■ **What you have to do**: Provide an exact transcription of all the records.

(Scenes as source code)

#####

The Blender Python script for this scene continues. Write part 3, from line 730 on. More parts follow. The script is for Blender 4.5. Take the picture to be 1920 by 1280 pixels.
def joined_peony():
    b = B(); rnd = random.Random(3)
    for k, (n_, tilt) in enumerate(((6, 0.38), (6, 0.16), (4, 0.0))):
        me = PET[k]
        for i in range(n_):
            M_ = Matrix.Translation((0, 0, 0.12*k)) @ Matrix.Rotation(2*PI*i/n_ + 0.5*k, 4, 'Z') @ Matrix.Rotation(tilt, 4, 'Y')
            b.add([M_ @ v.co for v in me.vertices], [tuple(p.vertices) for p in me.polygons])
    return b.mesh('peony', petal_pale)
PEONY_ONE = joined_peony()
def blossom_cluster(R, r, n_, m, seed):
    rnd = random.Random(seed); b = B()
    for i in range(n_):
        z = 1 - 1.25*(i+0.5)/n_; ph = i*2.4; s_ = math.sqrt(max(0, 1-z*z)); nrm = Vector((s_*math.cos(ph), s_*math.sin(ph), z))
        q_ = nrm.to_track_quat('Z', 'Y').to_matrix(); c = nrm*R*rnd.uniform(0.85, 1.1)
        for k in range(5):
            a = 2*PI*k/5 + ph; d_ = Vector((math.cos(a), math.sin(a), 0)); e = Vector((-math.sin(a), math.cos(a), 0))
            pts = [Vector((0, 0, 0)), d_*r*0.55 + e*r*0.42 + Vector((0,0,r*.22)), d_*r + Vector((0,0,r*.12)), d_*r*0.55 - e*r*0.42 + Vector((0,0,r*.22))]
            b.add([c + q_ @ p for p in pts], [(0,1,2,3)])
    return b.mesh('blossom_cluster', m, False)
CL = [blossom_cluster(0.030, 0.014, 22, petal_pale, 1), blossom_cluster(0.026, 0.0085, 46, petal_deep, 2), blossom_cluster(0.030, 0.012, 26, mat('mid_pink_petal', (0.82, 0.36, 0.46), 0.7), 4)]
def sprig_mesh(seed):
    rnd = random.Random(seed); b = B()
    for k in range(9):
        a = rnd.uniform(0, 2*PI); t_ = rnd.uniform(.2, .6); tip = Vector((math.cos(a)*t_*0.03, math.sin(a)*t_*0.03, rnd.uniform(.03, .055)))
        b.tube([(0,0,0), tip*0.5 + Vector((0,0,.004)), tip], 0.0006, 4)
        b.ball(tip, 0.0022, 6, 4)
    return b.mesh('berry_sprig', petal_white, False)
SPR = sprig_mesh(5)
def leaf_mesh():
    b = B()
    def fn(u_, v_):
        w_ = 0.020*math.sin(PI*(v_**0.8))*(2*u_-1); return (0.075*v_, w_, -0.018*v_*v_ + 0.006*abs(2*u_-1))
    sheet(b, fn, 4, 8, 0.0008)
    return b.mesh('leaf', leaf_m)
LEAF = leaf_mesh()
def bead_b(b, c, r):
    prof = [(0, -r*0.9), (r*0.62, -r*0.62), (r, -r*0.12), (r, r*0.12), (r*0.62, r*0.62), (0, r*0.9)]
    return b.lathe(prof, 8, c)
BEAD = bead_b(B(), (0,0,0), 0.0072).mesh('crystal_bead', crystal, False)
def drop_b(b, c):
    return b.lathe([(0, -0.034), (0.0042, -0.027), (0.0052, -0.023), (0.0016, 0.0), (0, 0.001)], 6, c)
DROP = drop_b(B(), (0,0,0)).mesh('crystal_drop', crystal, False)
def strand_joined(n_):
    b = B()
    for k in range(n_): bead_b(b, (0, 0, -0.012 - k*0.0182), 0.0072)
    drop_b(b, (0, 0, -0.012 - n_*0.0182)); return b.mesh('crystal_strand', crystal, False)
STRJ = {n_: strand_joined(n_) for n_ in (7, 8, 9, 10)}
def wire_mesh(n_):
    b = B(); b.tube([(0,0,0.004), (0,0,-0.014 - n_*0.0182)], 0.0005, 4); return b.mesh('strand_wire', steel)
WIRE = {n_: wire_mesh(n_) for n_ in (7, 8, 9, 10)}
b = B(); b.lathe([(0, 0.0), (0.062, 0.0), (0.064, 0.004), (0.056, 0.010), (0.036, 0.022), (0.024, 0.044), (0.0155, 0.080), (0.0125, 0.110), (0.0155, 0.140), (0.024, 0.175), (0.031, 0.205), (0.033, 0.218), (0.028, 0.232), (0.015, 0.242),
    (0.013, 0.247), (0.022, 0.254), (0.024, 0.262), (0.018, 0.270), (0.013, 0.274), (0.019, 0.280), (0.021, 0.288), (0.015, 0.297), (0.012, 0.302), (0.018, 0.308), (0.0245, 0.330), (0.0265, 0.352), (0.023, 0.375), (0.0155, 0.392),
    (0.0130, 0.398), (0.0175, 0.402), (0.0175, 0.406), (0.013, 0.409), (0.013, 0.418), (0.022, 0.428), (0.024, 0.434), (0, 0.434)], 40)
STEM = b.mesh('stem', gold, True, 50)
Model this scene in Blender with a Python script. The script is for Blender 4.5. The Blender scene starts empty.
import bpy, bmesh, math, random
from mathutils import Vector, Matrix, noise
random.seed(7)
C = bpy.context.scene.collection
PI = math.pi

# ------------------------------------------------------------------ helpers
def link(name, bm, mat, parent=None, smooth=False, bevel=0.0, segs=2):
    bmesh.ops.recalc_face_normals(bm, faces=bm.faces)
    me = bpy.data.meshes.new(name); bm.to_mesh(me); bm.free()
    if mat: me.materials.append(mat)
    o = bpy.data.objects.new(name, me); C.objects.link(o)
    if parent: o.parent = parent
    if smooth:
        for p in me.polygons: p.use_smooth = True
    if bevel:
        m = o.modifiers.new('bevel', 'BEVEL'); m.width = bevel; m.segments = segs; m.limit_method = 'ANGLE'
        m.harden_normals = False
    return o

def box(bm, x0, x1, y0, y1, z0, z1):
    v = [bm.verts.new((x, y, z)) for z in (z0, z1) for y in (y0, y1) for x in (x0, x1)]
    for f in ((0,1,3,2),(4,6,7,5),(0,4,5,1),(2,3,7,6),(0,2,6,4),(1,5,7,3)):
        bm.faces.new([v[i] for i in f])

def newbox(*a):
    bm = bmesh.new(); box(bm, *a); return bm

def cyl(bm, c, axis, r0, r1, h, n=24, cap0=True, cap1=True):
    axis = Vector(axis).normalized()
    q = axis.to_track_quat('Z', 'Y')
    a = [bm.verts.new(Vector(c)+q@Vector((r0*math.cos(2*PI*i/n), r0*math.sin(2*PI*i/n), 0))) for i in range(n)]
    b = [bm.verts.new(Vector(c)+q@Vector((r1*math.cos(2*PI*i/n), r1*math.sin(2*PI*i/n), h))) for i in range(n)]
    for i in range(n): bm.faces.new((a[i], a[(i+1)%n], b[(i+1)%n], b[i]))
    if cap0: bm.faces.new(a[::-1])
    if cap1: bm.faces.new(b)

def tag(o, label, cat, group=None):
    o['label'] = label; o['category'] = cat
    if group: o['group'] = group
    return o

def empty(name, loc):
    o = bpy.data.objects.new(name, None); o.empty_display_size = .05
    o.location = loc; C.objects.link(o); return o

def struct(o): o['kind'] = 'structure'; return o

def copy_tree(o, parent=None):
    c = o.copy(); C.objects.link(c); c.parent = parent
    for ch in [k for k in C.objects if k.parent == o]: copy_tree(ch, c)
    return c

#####

■ **Finished exercise**:
The Blender Python script for this scene continues. Write part 3, from line 730 on. More parts follow. The script is for Blender 4.5. Take the picture to be 1920 by 1280 pixels.
def joined_peony():
    b = B(); rnd = random.Random(3)
    for k, (n_, tilt) in enumerate(((6, 0.38), (6, 0.16), (4, 0.0))):
        me = PET[k]
        for i in range(n_):
            M_ = Matrix.Translation((0, 0, 0.12*k)) @ Matrix.Rotation(2*PI*i/n_ + 0.5*k, 4, 'Z') @ Matrix.Rotation(tilt, 4, 'Y')
            b.add([M_ @ v.co for v in me.vertices], [tuple(p.vertices) for p in me.polygons])
    return b.mesh('peony', petal_pale)
PEONY_ONE = joined_peony()
def blossom_cluster(R, r, n_, m, seed):
    rnd = random.Random(seed); b = B()
    for i in range(n_):
        z = 1 - 1.25*(i+0.5)/n_; ph = i*2.4; s_ = math.sqrt(max(0, 1-z*z)); nrm = Vector((s_*math.cos(ph), s_*math.sin(ph), z))
        q_ = nrm.to_track_quat('Z', 'Y').to_matrix(); c = nrm*R*rnd.uniform(0.85, 1.1)
        for k in range(5):
            a = 2*PI*k/5 + ph; d_ = Vector((math.cos(a), math.sin(a), 0)); e = Vector((-math.sin(a), math.cos(a), 0))
            pts = [Vector((0, 0, 0)), d_*r*0.55 + e*r*0.42 + Vector((0,0,r*.22)), d_*r + Vector((0,0,r*.12)), d_*r*0.55 - e*r*0.42 + Vector((0,0,r*.22))]
            b.add([c + q_ @ p for p in pts], [(0,1,2,3)])
    return b.mesh('blossom_cluster', m, False)
CL = [blossom_cluster(0.030, 0.014, 22, petal_pale, 1), blossom_cluster(0.026, 0.0085, 46, petal_deep, 2), blossom_cluster(0.030, 0.012, 26, mat('mid_pink_petal', (0.82, 0.36, 0.46), 0.7), 4)]
def sprig_mesh(seed):
    rnd = random.Random(seed); b = B()
    for k in range(9):
        a = rnd.uniform(0, 2*PI); t_ = rnd.uniform(.2, .6); tip = Vector((math.cos(a)*t_*0.03, math.sin(a)*t_*0.03, rnd.uniform(.03, .055)))
        b.tube([(0,0,0), tip*0.5 + Vector((0,0,.004)), tip], 0.0006, 4)
        b.ball(tip, 0.0022, 6, 4)
    return b.mesh('berry_sprig', petal_white, False)
SPR = sprig_mesh(5)
def leaf_mesh():
    b = B()
    def fn(u_, v_):
        w_ = 0.020*math.sin(PI*(v_**0.8))*(2*u_-1); return (0.075*v_, w_, -0.018*v_*v_ + 0.006*abs(2*u_-1))
    sheet(b, fn, 4, 8, 0.0008)
    return b.mesh('leaf', leaf_m)
LEAF = leaf_mesh()
def bead_b(b, c, r):
    prof = [(0, -r*0.9), (r*0.62, -r*0.62), (r, -r*0.12), (r, r*0.12), (r*0.62, r*0.62), (0, r*0.9)]
    return b.lathe(prof, 8, c)
BEAD = bead_b(B(), (0,0,0), 0.0072).mesh('crystal_bead', crystal, False)
def drop_b(b, c):
    return b.lathe([(0, -0.034), (0.0042, -0.027), (0.0052, -0.023), (0.0016, 0.0), (0, 0.001)], 6, c)
DROP = drop_b(B(), (0,0,0)).mesh('crystal_drop', crystal, False)
def strand_joined(n_):
    b = B()
    for k in range(n_): bead_b(b, (0, 0, -0.012 - k*0.0182), 0.0072)
    drop_b(b, (0, 0, -0.012 - n_*0.0182)); return b.mesh('crystal_strand', crystal, False)
STRJ = {n_: strand_joined(n_) for n_ in (7, 8, 9, 10)}
def wire_mesh(n_):
    b = B(); b.tube([(0,0,0.004), (0,0,-0.014 - n_*0.0182)], 0.0005, 4); return b.mesh('strand_wire', steel)
WIRE = {n_: wire_mesh(n_) for n_ in (7, 8, 9, 10)}
b = B(); b.lathe([(0, 0.0), (0.062, 0.0), (0.064, 0.004), (0.056, 0.010), (0.036, 0.022), (0.024, 0.044), (0.0155, 0.080), (0.0125, 0.110), (0.0155, 0.140), (0.024, 0.175), (0.031, 0.205), (0.033, 0.218), (0.028, 0.232), (0.015, 0.242),
    (0.013, 0.247), (0.022, 0.254), (0.024, 0.262), (0.018, 0.270), (0.013, 0.274), (0.019, 0.280), (0.021, 0.288), (0.015, 0.297), (0.012, 0.302), (0.018, 0.308), (0.0245, 0.330), (0.0265, 0.352), (0.023, 0.375), (0.0155, 0.392),
    (0.0130, 0.398), (0.0175, 0.402), (0.0175, 0.406), (0.013, 0.409), (0.013, 0.418), (0.022, 0.428), (0.024, 0.434), (0, 0.434)], 40)
STEM = b.mesh('stem', gold, True, 50)
Model this scene in Blender with a Python script. The script is for Blender 4.5. The Blender scene starts empty.
import bpy, bmesh, math, random
from mathutils import Vector, Matrix, noise
random.seed(7)
C = bpy.context.scene.collection
PI = math.pi

# ------------------------------------------------------------------ helpers
def link(name, bm, mat, parent=None, smooth=False, bevel=0.0, segs=2):
    bmesh.ops.recalc_face_normals(bm, faces=bm.faces)
    me = bpy.data.meshes.new(name); bm.to_mesh(me); bm.free()
    if mat: me.materials.append(mat)
    o = bpy.data.objects.new(name, me); C.objects.link(o)
    if parent: o.parent = parent
    if smooth:
        for p in me.polygons: p.use_smooth = True
    if bevel:
        m = o.modifiers.new('bevel', 'BEVEL'); m.width = bevel; m.segments = segs; m.limit_method = 'ANGLE'
        m.harden_normals = False
    return o

def box(bm, x0, x1, y0, y1, z0, z1):
    v = [bm.verts.new((x, y, z)) for z in (z0, z1) for y in (y0, y1) for x in (x0, x1)]
    for f in ((0,1,3,2),(4,6,7,5),(0,4,5,1),(2,3,7,6),(0,2,6,4),(1,5,7,3)):
        bm.faces.new([v[i] for i in f])

def newbox(*a):
    bm = bmesh.new(); box(bm, *a); return bm

def cyl(bm, c, axis, r0, r1, h, n=24, cap0=True, cap1=True):
    axis = Vector(axis).normalized()
    q = axis.to_track_quat('Z', 'Y')
    a = [bm.verts.new(Vector(c)+q@Vector((r0*math.cos(2*PI*i/n), r0*math.sin(2*PI*i/n), 0))) for i in range(n)]
    b = [bm.verts.new(Vector(c)+q@Vector((r1*math.cos(2*PI*i/n), r1*math.sin(2*PI*i/n), h))) for i in range(n)]
    for i in range(n): bm.faces.new((a[i], a[(i+1)%n], b[(i+1)%n], b[i]))
    if cap0: bm.faces.new(a[::-1])
    if cap1: bm.faces.new(b)

def tag(o, label, cat, group=None):
    o['label'] = label; o['category'] = cat
    if group: o['group'] = group
    return o

def empty(name, loc):
    o = bpy.data.objects.new(name, None); o.empty_display_size = .05
    o.location = loc; C.objects.link(o); return o

def struct(o): o['kind'] = 'structure'; return o

def copy_tree(o, parent=None):
    c = o.copy(); C.objects.link(c); c.parent = parent
    for ch in [k for k in C.objects if k.parent == o]: copy_tree(ch, c)
    return c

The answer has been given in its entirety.